Nine offices participated in total, represented by 17 teams. More than 1,000 employees voted for the CANstruction Champion and more than $21,000 USD was raised.

12,900 pounds of food were donated globally including 4,600 cans of food given to local charities selected by the regional offices. Expedia, Inc. then matched leftover CANstruction funds (beyond those used to purchase food items) up to $1,000 USD per office.

Defining success

With a multi-brand, multi-region workforce, Expedia is careful not to offer a one-size-fits-all approach to culture and communication. Respecting that employees identify most with the geography/brand where they work each day, flexibility is key. Some offices have their own intranet sites and Graham’s team works with the local HR partners to ensure the critical company information (benefits, etc.) is linked from the Expedia, Inc. intranet site so the information stays consistent even when localized.
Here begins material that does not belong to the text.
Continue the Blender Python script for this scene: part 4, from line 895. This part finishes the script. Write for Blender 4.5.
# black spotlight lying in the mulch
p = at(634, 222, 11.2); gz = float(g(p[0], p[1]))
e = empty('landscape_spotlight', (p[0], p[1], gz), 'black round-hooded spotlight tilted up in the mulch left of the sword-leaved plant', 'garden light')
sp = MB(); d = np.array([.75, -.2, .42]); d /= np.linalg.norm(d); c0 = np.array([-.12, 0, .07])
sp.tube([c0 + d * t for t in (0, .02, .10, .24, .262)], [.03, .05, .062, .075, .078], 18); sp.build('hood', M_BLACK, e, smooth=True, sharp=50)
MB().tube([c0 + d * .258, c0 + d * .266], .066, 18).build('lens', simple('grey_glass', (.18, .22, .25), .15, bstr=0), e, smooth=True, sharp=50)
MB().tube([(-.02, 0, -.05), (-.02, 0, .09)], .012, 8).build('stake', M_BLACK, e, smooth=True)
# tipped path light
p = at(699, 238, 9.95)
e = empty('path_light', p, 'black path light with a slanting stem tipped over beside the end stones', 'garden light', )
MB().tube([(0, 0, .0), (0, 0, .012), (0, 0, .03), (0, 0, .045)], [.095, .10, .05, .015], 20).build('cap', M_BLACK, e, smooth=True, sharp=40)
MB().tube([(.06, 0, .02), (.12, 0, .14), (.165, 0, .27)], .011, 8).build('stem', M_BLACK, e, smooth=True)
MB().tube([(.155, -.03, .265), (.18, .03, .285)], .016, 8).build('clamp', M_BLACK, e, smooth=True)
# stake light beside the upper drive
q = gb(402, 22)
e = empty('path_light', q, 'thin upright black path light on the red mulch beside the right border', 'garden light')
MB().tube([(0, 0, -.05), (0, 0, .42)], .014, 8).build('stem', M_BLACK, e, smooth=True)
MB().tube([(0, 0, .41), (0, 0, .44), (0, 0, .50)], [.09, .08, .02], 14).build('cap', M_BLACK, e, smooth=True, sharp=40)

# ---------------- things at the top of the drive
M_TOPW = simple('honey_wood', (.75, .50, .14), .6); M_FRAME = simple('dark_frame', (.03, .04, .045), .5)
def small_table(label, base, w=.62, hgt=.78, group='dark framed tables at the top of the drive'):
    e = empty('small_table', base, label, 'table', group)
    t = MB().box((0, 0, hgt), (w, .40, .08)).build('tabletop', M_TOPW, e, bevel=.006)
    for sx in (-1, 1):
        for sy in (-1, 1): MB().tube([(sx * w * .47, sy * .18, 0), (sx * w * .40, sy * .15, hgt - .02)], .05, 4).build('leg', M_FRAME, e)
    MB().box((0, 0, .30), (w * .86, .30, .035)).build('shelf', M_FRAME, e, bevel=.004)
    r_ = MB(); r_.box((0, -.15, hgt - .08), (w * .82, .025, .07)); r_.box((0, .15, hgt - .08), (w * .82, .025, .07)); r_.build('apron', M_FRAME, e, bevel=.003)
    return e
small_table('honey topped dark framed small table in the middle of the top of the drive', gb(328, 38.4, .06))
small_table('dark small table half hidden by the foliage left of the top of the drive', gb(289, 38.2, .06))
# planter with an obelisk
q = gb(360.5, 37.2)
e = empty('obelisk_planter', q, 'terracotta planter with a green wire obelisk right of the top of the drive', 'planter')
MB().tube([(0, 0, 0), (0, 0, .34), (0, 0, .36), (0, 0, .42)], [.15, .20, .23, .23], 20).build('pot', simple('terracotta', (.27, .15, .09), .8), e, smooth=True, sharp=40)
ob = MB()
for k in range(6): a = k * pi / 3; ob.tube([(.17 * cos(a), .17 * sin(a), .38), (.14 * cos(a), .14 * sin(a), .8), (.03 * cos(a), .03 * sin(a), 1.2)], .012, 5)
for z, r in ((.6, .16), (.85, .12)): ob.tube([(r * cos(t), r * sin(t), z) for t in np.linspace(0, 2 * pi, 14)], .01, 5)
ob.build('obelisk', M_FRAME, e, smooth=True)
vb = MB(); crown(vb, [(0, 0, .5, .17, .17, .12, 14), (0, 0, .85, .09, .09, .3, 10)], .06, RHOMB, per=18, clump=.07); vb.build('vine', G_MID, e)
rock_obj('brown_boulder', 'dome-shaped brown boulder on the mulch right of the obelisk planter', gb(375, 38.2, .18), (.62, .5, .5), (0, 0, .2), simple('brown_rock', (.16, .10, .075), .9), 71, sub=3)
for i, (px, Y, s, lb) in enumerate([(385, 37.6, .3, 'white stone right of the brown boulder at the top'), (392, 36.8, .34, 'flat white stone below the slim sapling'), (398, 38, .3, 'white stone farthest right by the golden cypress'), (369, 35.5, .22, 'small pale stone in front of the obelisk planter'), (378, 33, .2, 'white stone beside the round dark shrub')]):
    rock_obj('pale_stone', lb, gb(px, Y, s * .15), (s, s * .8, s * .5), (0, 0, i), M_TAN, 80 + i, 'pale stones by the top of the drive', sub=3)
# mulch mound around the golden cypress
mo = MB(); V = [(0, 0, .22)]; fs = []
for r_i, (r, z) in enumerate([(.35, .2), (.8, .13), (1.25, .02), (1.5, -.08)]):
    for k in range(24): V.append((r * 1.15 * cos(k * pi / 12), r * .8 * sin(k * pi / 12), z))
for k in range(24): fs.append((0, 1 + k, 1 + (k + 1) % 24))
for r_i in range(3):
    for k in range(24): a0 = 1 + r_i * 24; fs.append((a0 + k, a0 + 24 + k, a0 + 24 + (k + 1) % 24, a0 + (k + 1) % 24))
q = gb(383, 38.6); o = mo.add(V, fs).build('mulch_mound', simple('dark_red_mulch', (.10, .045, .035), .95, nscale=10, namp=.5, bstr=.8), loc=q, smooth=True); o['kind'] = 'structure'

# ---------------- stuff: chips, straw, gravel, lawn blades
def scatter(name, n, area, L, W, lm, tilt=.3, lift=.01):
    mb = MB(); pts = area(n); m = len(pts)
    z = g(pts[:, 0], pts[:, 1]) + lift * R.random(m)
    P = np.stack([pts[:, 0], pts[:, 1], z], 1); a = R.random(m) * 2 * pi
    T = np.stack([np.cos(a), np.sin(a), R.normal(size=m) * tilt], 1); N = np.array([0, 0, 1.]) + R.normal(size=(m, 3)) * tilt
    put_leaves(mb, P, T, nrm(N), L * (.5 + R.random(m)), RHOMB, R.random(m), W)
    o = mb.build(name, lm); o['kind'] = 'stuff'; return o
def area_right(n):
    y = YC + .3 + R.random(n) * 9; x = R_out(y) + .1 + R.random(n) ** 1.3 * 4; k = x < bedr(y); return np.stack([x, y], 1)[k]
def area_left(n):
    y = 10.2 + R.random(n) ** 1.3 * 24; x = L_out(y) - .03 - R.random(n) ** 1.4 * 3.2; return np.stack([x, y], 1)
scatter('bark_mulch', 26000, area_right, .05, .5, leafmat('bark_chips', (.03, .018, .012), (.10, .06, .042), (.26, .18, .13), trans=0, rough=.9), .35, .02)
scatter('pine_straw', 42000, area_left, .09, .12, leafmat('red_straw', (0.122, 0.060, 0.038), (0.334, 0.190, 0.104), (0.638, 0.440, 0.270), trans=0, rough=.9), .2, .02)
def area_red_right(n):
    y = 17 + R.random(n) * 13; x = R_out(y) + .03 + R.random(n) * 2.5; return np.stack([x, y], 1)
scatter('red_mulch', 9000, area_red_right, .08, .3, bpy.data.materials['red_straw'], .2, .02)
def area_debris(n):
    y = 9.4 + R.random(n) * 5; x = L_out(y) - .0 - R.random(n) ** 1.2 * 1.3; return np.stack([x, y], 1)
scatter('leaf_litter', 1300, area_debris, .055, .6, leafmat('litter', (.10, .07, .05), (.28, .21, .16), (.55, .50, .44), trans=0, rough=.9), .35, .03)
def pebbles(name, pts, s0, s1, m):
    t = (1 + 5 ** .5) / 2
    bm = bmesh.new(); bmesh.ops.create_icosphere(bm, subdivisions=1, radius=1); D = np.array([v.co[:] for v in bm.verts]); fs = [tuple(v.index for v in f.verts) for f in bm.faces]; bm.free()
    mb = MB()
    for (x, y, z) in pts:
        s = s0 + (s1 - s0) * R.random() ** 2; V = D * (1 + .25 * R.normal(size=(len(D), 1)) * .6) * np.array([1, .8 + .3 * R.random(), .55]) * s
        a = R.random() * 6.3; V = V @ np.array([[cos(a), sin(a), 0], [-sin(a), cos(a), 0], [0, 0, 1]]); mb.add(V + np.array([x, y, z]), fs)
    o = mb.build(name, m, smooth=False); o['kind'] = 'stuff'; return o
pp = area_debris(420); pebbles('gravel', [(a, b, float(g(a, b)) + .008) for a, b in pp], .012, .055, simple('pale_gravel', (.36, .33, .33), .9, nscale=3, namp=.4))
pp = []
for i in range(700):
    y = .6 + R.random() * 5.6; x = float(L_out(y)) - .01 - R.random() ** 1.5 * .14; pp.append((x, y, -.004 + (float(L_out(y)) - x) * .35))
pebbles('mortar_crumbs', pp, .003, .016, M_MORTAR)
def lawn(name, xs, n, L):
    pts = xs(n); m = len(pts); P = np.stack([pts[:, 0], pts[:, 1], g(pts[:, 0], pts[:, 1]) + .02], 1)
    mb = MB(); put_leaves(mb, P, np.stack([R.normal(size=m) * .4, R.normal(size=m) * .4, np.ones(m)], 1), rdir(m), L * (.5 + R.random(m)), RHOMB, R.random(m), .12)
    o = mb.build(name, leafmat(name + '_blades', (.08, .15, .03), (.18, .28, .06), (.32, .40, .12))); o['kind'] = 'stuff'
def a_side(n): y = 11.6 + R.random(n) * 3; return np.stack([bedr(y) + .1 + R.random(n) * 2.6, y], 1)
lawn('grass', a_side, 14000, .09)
It is also this approach with events and philanthropy in that the company headquarters will share ideas and activities that are being planned so other offices can choose to participate locally, if interested. It was this approach that made the CANstruction effort successful because the offices could select a local nonprofit to give food and money donations to versus being instructed on how and where to participate. This “give where you live” model enables employees to stay connected in a way that reflects their employee experience.

When asked to sum up what she hopes Expedia employees will get out of their overall internal comms experience, Grahams says:

“It comes down to having a choice. To achieve the right measure of success, people need to have options regarding how and when they want to upgrade their employee experience. Participation is key and you can’t mother them.

As a communicator, I’m not here to win a Pulitzer Prize. The best success is where my work is invisible – to put the tools out there and hope that people will have a good time. I want them to leave a little bit happier than when they started.”